En resumen, no es una arbitrariedad el poner en relación la tradición cristiana y la construcción europea. Como ha subrayado acertadamente Guzmán Carriquiry, Subsecretario del Pontificio Consejo para los laicos, durante la primera sesión de la “Convención de Cristianos por Europa”: «Si nadie quiere un confesionalismo religioso para Europa, si ya hemos superado el opresivo confesionalismo ateo de los regímenes comunistas, si todos somos y debemos ser conscientes de la amenaza de confusión violenta que se vive y se proyecta cuando la religión se convierte en legislación estatal, como sucede en tantos países islámicos, no debemos permitir que se instale entre nosotros, subrepticia o brutalmente, un confesionalismo laicista. Este no es democrático, dado que ignora la confesión religiosa plural de la mayoría de los ciudadanos europeos y su pertenencia y participación en Iglesias y comunidades religiosas de diversos títulos en toda Europa, muy presentes y activas en la escena europea».

Trabajo común
El gobierno italiano, que presidirá el Consejo de la Unión Europea durante el segundo semestre de este año, sabe bien que en nuestro futuro se vislumbra un largo ciclo de integración política. El futuro de la Europa política nacerá del trabajo común de las instituciones europeas electivas, de los parlamentos y de los gobiernos en primer lugar, con la contribución de la Comisión ejecutiva y de la Convención de Bruselas, de los hombres y mujeres de la cultura y el derecho, de la diplomacia, de la sociedad civil y de la empresa. Y también con la colaboración de todas las fuerzas seculares y de todas las instituciones religiosas que denuncian el peligro de dar vida a un organismo sin memoria y sin alma.

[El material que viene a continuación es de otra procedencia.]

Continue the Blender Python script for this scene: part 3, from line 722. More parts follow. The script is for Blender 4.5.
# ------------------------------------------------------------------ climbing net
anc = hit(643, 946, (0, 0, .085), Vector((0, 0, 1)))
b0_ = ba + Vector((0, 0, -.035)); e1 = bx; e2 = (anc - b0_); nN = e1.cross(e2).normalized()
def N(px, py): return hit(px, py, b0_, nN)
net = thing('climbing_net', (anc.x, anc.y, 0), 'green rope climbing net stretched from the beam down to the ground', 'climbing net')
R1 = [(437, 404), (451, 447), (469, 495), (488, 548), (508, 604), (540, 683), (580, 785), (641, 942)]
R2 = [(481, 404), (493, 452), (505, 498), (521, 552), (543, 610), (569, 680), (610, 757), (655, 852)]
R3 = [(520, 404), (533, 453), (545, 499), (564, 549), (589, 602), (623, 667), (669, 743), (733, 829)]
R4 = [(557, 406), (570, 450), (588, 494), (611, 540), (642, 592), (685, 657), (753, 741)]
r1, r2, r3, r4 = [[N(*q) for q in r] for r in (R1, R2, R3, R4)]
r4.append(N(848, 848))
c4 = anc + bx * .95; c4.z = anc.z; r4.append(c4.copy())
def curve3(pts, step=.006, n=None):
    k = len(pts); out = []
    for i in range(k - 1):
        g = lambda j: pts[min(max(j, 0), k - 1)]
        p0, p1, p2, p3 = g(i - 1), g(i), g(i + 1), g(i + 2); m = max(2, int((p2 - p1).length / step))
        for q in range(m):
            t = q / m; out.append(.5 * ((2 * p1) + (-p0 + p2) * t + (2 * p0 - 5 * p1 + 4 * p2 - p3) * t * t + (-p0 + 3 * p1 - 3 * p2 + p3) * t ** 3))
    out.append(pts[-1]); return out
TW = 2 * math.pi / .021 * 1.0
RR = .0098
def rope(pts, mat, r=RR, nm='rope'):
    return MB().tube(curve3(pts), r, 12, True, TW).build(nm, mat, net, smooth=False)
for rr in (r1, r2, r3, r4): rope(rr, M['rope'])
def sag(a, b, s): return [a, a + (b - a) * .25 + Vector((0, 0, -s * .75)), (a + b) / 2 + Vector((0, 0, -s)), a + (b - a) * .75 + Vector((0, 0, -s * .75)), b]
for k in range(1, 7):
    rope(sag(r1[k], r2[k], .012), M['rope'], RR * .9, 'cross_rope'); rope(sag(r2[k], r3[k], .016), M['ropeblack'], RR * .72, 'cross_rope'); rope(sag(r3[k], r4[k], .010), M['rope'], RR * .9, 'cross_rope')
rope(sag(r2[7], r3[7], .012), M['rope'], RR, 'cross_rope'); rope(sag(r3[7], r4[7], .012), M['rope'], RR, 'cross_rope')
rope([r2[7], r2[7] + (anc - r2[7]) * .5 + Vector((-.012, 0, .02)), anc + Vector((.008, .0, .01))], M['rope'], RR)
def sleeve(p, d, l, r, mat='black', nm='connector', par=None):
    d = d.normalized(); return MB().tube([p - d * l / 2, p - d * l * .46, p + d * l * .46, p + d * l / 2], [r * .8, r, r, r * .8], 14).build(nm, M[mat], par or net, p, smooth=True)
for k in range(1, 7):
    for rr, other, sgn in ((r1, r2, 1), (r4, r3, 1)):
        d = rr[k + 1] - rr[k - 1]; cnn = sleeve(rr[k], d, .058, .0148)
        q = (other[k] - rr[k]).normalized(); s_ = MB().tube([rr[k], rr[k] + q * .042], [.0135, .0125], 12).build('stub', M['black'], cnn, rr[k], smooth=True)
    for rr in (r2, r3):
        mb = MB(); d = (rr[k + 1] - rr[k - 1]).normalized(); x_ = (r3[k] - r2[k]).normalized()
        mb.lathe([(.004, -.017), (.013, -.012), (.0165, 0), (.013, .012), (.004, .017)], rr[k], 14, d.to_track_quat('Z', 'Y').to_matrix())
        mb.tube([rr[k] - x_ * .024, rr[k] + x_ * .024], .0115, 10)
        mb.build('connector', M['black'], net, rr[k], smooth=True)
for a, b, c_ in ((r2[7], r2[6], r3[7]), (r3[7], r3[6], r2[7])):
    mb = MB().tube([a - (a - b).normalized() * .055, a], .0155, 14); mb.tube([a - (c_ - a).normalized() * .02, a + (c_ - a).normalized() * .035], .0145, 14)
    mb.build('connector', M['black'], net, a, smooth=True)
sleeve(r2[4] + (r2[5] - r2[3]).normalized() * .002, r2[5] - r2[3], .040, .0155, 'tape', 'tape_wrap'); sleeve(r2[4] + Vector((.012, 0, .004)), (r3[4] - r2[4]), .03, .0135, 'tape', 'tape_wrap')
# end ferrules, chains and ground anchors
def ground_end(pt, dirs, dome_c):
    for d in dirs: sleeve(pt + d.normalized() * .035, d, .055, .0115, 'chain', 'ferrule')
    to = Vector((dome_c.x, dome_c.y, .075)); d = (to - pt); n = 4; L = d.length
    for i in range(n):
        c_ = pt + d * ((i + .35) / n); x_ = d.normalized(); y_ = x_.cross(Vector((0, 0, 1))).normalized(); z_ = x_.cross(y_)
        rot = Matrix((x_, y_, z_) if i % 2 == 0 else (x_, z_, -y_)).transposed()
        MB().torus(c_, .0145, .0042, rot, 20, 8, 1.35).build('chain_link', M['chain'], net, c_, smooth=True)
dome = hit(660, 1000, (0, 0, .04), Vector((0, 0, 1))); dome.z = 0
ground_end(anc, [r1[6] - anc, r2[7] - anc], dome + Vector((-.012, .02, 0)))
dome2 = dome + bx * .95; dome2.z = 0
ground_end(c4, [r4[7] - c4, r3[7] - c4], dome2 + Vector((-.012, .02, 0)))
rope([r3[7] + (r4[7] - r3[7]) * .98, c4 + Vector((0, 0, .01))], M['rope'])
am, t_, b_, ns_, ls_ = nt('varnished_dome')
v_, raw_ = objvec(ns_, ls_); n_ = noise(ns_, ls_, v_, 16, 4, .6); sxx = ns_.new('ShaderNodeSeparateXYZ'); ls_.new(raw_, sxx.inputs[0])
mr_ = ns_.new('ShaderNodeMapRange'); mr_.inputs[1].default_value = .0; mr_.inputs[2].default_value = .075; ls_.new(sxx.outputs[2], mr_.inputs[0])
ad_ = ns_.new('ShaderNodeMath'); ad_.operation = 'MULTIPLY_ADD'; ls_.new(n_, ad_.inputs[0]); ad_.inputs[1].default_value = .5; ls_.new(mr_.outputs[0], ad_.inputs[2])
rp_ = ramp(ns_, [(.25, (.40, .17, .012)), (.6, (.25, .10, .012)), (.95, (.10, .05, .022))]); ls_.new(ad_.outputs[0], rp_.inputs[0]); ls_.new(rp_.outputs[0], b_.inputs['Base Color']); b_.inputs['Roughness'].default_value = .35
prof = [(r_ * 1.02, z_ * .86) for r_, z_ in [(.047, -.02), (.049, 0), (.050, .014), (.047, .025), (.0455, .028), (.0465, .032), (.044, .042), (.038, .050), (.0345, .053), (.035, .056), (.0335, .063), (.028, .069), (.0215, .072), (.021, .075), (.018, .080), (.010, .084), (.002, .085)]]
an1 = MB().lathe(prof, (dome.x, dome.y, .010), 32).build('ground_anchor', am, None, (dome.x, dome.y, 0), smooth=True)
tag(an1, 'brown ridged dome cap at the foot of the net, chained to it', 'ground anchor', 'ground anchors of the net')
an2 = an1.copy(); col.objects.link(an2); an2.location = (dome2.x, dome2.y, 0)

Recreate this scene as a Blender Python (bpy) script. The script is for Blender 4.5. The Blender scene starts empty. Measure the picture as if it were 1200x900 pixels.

En este espíritu, el pasado 8 de diciembre nos reunimos en Barcelona junto con otros colegas eurodiputados de diversos países, y constituimos un grupo de trabajo permanente a partir de la “Convención de Cristianos por Europa”, con la voluntad de reflexionar acerca de la concepción europea y actuar conforme a ella en la política y en las instituciones europeas. El objetivo es dar voz a los muchos ciudadanos europeos que desean ver reconocidas en el Tratado constitucional, en el que está trabajando la Convención presidida por Valéry Giscard d’Estaing, la tradición cristiana de Europa y la plena dignidad y libertad de obrar y de anunciar el Evangelio para las Iglesias.

Construcción laica
Europa será naturalmente una construcción laica, pero la verdadera laicidad está en el reconocimiento, junto al papel autónomo del estado, de la dimensión ética y espiritual, de la tradición cristiana en la vida de la sociedad y, por tanto, del lugar destacado de las Iglesias. Sin embargo, esta condición no puede confundirse con la ausencia de un reconocimiento de una realidad social muy importante: el hecho religioso en sus diversas confesiones. Dicho hecho religioso debe ser reconocido y valorado positivamente, como sucede - bajo formulaciones diversas - en la mayoría de los textos constitucionales de los estados miembros. La neutralidad de las instituciones europeas no nace de la abstracción de la realidad social, en este caso de la religión, sino de su reconocimiento, en el ámbito de las libertades definidas por los derechos humanos. Necesitamos valorar lo específico de la cultura de los pueblos y de las naciones como una riqueza común, contra una globalización sin alma que corre el riego de llevar a una Europa sin cultura y a un hombre sin acentos verdaderos; necesitamos una implicación convencida de los parlamentos nacionales, de las regiones y de las autonomías locales; necesitamos redescubrir las raíces de la cultura europea común, que se hunden en la tierra de los valores judeo-cristianos, greco-romanos y en el surco de las grandes tradiciones político-culturales que han llegado hasta nosotros.